--- start Given data ---
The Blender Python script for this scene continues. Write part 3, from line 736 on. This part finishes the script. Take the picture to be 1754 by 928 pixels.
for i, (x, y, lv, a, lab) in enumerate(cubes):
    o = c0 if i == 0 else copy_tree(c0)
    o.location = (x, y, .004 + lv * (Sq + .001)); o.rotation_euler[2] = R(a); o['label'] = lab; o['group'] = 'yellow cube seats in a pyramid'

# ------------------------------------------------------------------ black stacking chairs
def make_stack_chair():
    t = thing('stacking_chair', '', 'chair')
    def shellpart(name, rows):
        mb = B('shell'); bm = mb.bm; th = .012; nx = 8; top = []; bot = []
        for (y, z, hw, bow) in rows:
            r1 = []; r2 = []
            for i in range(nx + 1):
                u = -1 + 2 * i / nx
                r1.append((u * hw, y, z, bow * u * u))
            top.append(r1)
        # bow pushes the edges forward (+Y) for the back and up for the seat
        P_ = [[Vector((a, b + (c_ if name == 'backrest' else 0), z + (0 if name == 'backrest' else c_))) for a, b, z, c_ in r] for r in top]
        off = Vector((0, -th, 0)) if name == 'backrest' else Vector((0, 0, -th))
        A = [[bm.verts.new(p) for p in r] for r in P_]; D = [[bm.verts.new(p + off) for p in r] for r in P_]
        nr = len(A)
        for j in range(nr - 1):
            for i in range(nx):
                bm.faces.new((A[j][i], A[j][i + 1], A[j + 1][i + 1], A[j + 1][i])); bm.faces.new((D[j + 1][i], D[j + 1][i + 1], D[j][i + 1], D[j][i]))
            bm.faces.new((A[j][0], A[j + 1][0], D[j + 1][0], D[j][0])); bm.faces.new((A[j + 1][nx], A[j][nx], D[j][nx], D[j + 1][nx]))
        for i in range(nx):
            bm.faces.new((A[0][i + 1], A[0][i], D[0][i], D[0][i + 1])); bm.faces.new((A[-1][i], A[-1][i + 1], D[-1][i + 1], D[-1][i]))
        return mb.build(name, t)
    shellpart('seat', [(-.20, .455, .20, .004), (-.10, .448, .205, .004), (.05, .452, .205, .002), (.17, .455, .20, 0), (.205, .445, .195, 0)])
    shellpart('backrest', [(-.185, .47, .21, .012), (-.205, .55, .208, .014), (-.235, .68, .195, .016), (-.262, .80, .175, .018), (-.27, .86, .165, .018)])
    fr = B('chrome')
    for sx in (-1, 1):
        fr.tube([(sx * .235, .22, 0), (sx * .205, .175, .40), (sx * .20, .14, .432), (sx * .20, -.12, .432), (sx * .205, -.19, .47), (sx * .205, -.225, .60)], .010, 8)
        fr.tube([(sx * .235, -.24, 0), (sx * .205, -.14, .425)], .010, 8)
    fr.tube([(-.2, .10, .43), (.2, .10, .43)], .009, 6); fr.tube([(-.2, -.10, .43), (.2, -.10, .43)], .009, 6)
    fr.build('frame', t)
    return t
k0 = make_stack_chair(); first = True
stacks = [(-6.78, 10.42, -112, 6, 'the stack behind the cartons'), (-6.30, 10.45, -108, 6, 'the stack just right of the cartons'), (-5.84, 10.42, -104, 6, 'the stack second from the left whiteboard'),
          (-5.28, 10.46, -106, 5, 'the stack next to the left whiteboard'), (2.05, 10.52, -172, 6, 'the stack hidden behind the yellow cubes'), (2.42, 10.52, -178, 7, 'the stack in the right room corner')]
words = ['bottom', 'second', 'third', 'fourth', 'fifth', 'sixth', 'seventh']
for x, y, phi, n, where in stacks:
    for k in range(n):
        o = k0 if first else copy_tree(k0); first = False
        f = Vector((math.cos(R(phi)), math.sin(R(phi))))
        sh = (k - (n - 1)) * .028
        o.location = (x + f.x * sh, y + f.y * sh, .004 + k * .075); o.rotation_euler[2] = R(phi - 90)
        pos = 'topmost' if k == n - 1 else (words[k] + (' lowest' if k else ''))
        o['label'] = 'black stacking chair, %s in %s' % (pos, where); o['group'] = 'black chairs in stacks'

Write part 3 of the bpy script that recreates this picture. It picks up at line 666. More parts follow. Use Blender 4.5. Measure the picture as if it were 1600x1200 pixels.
--- end Given data ---
### Exercise brief
The whole listing above needs to be written out again exactly.

### Task result
The Blender Python script for this scene continues. Write part 3, from line 736 on. This part finishes the script. Take the picture to be 1754 by 928 pixels.
for i, (x, y, lv, a, lab) in enumerate(cubes):
    o = c0 if i == 0 else copy_tree(c0)
    o.location = (x, y, .004 + lv * (Sq + .001)); o.rotation_euler[2] = R(a); o['label'] = lab; o['group'] = 'yellow cube seats in a pyramid'

# ------------------------------------------------------------------ black stacking chairs
def make_stack_chair():
    t = thing('stacking_chair', '', 'chair')
    def shellpart(name, rows):
        mb = B('shell'); bm = mb.bm; th = .012; nx = 8; top = []; bot = []
        for (y, z, hw, bow) in rows:
            r1 = []; r2 = []
            for i in range(nx + 1):
                u = -1 + 2 * i / nx
                r1.append((u * hw, y, z, bow * u * u))
            top.append(r1)
        # bow pushes the edges forward (+Y) for the back and up for the seat
        P_ = [[Vector((a, b + (c_ if name == 'backrest' else 0), z + (0 if name == 'backrest' else c_))) for a, b, z, c_ in r] for r in top]
        off = Vector((0, -th, 0)) if name == 'backrest' else Vector((0, 0, -th))
        A = [[bm.verts.new(p) for p in r] for r in P_]; D = [[bm.verts.new(p + off) for p in r] for r in P_]
        nr = len(A)
        for j in range(nr - 1):
            for i in range(nx):
                bm.faces.new((A[j][i], A[j][i + 1], A[j + 1][i + 1], A[j + 1][i])); bm.faces.new((D[j + 1][i], D[j + 1][i + 1], D[j][i + 1], D[j][i]))
            bm.faces.new((A[j][0], A[j + 1][0], D[j + 1][0], D[j][0])); bm.faces.new((A[j + 1][nx], A[j][nx], D[j][nx], D[j + 1][nx]))
        for i in range(nx):
            bm.faces.new((A[0][i + 1], A[0][i], D[0][i], D[0][i + 1])); bm.faces.new((A[-1][i], A[-1][i + 1], D[-1][i + 1], D[-1][i]))
        return mb.build(name, t)
    shellpart('seat', [(-.20, .455, .20, .004), (-.10, .448, .205, .004), (.05, .452, .205, .002), (.17, .455, .20, 0), (.205, .445, .195, 0)])
    shellpart('backrest', [(-.185, .47, .21, .012), (-.205, .55, .208, .014), (-.235, .68, .195, .016), (-.262, .80, .175, .018), (-.27, .86, .165, .018)])
    fr = B('chrome')
    for sx in (-1, 1):
        fr.tube([(sx * .235, .22, 0), (sx * .205, .175, .40), (sx * .20, .14, .432), (sx * .20, -.12, .432), (sx * .205, -.19, .47), (sx * .205, -.225, .60)], .010, 8)
        fr.tube([(sx * .235, -.24, 0), (sx * .205, -.14, .425)], .010, 8)
    fr.tube([(-.2, .10, .43), (.2, .10, .43)], .009, 6); fr.tube([(-.2, -.10, .43), (.2, -.10, .43)], .009, 6)
    fr.build('frame', t)
    return t
k0 = make_stack_chair(); first = True
stacks = [(-6.78, 10.42, -112, 6, 'the stack behind the cartons'), (-6.30, 10.45, -108, 6, 'the stack just right of the cartons'), (-5.84, 10.42, -104, 6, 'the stack second from the left whiteboard'),
          (-5.28, 10.46, -106, 5, 'the stack next to the left whiteboard'), (2.05, 10.52, -172, 6, 'the stack hidden behind the yellow cubes'), (2.42, 10.52, -178, 7, 'the stack in the right room corner')]
words = ['bottom', 'second', 'third', 'fourth', 'fifth', 'sixth', 'seventh']
for x, y, phi, n, where in stacks:
    for k in range(n):
        o = k0 if first else copy_tree(k0); first = False
        f = Vector((math.cos(R(phi)), math.sin(R(phi))))
        sh = (k - (n - 1)) * .028
        o.location = (x + f.x * sh, y + f.y * sh, .004 + k * .075); o.rotation_euler[2] = R(phi - 90)
        pos = 'topmost' if k == n - 1 else (words[k] + (' lowest' if k else ''))
        o['label'] = 'black stacking chair, %s in %s' % (pos, where); o['group'] = 'black chairs in stacks'

Write part 3 of the bpy script that recreates this picture. It picks up at line 666. More parts follow. Use Blender 4.5. Measure the picture as if it were 1600x1200 pixels.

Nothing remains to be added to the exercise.